Allergie voor rundvlees kan worden aangetoond met een bloedtest. Klager weigert hieraan mee te werken. Dat eerdere inrichtingsartsen hebben verklaard dat klager allergisch is, is voor de inrichtingsarts geen reden om hier zonder meer in mee te gaan. Daarvoor is een laboratoriumonderzoek nodig.
3. De beoordeling
De inrichtingsarts kon in redelijkheid beslissen niet zonder meer uit te gaan van klagers stelling met betrekking tot een allergie voor rundvlees en specerijen. Om een dergelijke allergie, vast te kunnen stellen is, zoals terecht door de inrichtingsarts is opgemerkt, nader (laboratorium)onderzoek van klagers bloed vereist. Nu onweersproken is dat klager heeft geweigerd mee te werken aan een dergelijk onderzoek, is de beslissing om klagers dieetwensen niet te honoreren niet onzorgvuldig.

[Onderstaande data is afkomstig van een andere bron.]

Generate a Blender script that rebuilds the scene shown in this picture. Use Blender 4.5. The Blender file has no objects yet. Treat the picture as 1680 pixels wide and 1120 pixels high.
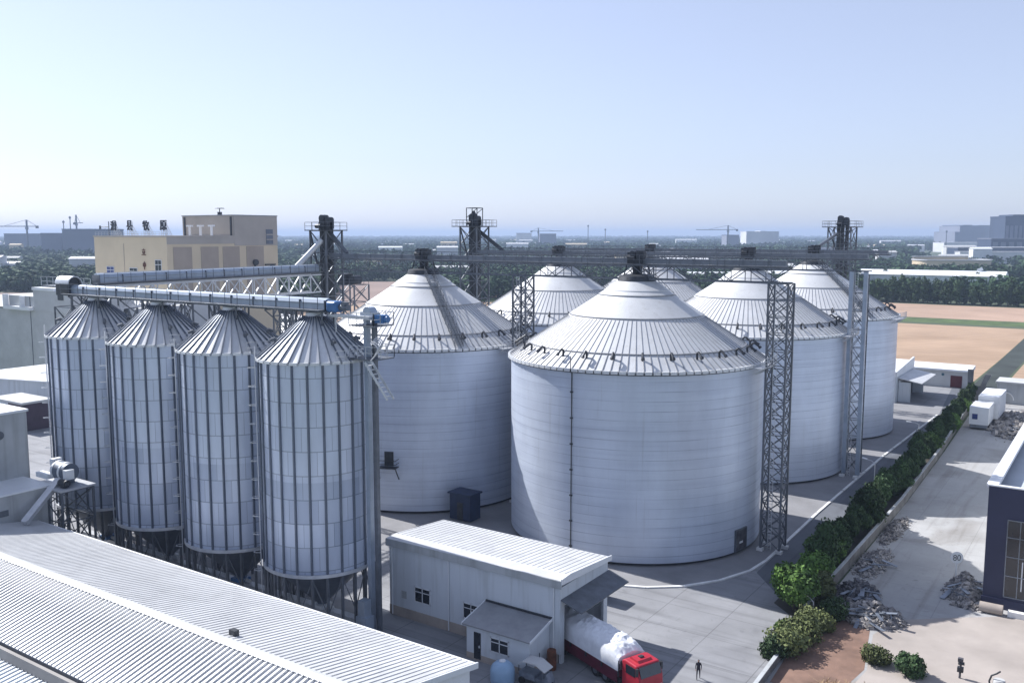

De beroepscommissie is het voorgaande in samenhang en onderling verband bezien van oordeel dat het handelen van de inrichtingsarts niet kan worden aangemerkt als in strijd met de in artikel 28 Pm neergelegde norm. Het beroep zal derhalve ongegrond worden verklaard.
De beroepscommissie merkt nog op dat, voor zover verzoeker dieetwensen heeft die verband houden met zijn geloofsovertuiging, hij zich daarvoor tot de directeur had moeten wenden.
4. De uitspraak
De beroepscommissie verklaart het beroep ongegrond.
Aldus gegeven door de beroepscommissie voornoemd, bestaande uit mr. N. Jörg, voorzitter, drs K.M.P.A.M. Habryka en dr.ing. C.J. Ruissen, leden, in tegenwoordigheid van mr. H.M.J.D. Maes, secretaris, op 20 oktober 2017.